То нетерпение, которое не без воодушевления приписывает Бердяев народному сознанию, в действительности было свойственно именно сектантам, с которыми философ любил общаться в трактире на Мясницкой и которыми так увлекались символисты начала века. И мало того, что увлекались – видели в них образцовое сознание русского народа. Но, быть может, еще более, чем сектантский, проецировал на народное восприятие Бердяев – этот дерзновенный «философ творчества», пропагандист «нового эона» в стиле Иоахима Флорского – свой собственный интеллигентский хилиазм, еретически-утопические замыслы «Третьего завета» и «нового религиозного сознания». И вообще, то, в чем философ усматривал коренную особенность русского народного характера, демонстрировало себя почему-то по преимуществу не в России, а в религиозных войнах и крестьянских движениях далеко на западе от ее пределов. Хилиастические уклоны можно встретить повсюду в европейском сознании. Жак Маритен, к примеру, корит Жан-Жака Руссо за то, что его «псевдохристианский натурализм» привел к подмене свойственного человеческим сердцам чаяния царствия небесного ожиданием его на земле. Этот соблазн есть сердцевина всякой вообще светской утопии спасения. Получается, что психология русского народа поставлена Бердяевым исполнять совсем не свою роль.

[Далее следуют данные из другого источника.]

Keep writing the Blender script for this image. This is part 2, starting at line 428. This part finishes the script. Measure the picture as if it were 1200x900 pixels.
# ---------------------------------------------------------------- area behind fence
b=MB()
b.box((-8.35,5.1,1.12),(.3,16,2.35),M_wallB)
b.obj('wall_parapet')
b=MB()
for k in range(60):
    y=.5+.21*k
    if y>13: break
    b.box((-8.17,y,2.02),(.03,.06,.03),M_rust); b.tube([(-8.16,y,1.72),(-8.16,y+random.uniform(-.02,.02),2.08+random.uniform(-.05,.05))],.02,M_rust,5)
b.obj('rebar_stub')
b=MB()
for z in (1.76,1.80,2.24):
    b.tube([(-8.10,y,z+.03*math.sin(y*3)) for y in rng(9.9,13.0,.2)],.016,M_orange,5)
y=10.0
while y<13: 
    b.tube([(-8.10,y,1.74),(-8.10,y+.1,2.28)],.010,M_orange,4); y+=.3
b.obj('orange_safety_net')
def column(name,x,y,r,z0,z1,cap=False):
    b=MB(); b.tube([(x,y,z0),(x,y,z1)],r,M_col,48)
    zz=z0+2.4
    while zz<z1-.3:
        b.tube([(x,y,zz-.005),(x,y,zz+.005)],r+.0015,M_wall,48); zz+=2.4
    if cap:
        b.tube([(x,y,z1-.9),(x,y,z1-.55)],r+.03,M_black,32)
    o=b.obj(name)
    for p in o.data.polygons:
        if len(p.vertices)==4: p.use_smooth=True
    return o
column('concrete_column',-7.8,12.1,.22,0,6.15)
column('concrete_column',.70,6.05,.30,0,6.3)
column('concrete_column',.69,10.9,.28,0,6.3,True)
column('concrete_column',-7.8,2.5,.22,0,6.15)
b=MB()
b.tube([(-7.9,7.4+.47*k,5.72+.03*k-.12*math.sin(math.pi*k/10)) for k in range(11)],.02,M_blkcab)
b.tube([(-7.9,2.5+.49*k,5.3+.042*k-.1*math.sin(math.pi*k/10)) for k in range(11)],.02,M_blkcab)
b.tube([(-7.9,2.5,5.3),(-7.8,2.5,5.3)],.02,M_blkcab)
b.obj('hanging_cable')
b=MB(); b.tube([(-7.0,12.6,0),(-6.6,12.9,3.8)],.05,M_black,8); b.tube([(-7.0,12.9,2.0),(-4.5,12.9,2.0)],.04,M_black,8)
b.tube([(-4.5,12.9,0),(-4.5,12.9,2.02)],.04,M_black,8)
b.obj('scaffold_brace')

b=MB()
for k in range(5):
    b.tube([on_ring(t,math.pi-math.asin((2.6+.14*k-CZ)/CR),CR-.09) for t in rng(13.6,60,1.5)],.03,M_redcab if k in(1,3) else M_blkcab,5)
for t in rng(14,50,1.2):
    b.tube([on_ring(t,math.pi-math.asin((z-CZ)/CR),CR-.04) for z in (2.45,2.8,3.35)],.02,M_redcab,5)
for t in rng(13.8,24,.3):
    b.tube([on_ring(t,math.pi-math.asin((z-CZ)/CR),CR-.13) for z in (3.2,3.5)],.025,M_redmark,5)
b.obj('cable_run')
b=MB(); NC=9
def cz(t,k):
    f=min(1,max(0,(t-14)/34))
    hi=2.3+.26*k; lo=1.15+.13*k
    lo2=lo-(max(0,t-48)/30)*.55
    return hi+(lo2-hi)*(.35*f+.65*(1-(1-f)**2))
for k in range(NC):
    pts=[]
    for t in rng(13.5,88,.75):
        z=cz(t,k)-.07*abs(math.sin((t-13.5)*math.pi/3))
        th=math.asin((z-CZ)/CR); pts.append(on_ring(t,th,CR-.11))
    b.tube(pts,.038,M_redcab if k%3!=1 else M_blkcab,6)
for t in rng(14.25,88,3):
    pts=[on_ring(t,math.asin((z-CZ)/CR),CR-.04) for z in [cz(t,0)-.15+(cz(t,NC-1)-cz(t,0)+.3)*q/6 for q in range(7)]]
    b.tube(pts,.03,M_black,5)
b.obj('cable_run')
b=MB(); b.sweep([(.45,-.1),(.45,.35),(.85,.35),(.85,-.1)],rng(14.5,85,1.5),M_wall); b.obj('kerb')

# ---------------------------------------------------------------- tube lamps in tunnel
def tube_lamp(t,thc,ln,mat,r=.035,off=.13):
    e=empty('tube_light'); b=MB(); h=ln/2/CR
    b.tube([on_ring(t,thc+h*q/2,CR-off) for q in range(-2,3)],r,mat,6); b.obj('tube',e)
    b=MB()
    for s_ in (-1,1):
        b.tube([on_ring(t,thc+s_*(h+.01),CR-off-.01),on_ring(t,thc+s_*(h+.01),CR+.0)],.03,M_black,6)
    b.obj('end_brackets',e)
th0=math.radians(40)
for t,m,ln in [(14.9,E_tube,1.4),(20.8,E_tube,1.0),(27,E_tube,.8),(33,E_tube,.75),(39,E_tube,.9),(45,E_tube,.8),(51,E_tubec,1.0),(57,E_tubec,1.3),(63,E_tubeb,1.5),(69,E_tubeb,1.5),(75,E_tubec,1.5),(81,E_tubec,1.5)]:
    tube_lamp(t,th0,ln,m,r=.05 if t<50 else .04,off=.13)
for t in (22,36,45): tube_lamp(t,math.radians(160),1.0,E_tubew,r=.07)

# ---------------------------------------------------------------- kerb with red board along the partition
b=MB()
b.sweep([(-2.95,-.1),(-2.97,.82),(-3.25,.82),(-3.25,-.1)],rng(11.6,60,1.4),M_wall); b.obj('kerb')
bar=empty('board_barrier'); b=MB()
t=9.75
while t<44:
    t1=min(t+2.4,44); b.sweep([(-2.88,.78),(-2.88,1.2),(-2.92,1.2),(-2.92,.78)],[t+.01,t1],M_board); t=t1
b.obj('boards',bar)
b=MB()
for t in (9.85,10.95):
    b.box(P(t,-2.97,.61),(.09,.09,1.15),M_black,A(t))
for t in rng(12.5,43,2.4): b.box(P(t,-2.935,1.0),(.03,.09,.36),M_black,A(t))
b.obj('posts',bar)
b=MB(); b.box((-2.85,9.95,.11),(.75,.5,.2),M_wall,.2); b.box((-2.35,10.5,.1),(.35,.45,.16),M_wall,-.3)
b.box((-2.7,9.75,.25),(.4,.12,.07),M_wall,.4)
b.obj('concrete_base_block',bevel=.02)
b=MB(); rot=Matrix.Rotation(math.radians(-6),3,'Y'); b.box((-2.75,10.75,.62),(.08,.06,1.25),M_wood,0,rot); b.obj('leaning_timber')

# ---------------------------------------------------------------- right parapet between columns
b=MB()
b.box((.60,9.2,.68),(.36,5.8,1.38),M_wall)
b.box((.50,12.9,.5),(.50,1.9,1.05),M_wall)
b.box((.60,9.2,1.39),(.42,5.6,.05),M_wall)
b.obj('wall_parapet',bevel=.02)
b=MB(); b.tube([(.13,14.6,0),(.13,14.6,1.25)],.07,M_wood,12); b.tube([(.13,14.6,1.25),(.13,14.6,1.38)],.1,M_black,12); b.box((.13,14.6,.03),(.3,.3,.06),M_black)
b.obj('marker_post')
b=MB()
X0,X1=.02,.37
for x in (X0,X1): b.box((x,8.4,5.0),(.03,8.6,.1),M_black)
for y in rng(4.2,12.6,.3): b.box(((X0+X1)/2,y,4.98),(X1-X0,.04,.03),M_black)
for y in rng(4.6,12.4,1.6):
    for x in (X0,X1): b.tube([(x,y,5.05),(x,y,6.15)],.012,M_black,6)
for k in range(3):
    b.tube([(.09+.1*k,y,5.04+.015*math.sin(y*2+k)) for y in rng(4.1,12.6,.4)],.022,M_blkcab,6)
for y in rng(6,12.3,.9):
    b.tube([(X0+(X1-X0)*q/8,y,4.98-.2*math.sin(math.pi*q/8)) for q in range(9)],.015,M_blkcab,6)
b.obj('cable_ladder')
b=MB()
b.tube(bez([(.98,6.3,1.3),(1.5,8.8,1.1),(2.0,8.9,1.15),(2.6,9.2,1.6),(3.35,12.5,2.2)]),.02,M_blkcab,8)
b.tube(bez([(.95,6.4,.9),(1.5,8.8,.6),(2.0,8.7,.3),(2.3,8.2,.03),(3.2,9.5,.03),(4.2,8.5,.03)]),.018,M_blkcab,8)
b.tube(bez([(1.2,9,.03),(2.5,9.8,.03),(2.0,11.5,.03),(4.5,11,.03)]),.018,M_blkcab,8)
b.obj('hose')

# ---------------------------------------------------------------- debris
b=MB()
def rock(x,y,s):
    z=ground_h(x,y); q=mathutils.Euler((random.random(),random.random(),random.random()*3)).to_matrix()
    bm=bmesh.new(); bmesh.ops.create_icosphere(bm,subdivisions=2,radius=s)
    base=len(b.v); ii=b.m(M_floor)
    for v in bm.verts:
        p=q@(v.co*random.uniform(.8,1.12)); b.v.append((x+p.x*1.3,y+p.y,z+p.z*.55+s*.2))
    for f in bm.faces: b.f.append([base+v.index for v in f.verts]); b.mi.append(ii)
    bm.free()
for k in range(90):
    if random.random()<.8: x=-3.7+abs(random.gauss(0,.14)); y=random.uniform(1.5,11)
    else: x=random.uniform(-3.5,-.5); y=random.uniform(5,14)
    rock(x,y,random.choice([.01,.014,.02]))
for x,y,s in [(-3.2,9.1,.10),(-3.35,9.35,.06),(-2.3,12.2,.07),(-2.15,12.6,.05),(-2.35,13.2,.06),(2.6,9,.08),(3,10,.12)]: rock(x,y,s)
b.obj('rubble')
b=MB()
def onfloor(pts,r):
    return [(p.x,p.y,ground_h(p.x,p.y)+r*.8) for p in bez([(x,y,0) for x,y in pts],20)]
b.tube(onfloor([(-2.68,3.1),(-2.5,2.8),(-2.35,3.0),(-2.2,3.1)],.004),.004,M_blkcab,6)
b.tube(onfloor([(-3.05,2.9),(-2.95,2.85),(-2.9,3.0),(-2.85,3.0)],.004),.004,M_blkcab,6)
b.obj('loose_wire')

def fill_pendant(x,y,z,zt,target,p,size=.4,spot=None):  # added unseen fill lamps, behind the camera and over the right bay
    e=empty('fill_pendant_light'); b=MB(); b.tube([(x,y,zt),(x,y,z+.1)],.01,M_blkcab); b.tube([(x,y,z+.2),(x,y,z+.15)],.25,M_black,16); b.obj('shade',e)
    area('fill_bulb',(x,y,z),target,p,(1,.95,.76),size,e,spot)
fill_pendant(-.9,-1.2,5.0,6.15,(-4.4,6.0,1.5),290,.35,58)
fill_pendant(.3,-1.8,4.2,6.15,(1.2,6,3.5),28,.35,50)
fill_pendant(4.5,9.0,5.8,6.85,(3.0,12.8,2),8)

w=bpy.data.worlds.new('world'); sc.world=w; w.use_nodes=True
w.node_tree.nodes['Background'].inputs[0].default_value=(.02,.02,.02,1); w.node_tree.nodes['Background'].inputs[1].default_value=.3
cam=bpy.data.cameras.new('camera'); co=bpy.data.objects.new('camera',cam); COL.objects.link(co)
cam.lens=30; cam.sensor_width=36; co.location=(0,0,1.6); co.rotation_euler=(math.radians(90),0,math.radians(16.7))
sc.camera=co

Между тем, не выходя за пределы рассматриваемой статьи о «духах русской революции», можно обнаружить намеки на ход мысли, которая выводит нас из лабиринта национальной обусловленности на свет рассвобождающей от нее истины. Попробуйте понять, к примеру, в чей адрес направляет свое возмущение мыслитель, заявляя, что вся революция представляет торг «народной душой и народным достоянием»? Ясно, что не сам народ по причине «лености», «пошлости» или «коллективизма» и «максимализма» начал торг своей душой и этим «приводит в содрогание тело несчастной России» (И значит, есть-таки в этой душе нечто драгоценное.) Ясно, что на революционной сцене должно действовать иное качество, помимо неудачного национального характера.
Вступая в явное противоречие с мыслью об исключительно почвенном двигателе русской революции, Бердяев во «Введении» к статье даже прямо упоминает о некоем анонимном «враге»: «русские духи <…> использованы врагом нашим на погибель нашу»[514]. В другом месте он пишет, что «природа русского человека является благоприятной почвой для антихристовых соблазнов». Да кто же антихрист здесь?
Но узнать этого нам не удастся, и в итоге мы остаемся при тех же почвенных истоках революции, все в том же беличьем колесе имманентных народных начал.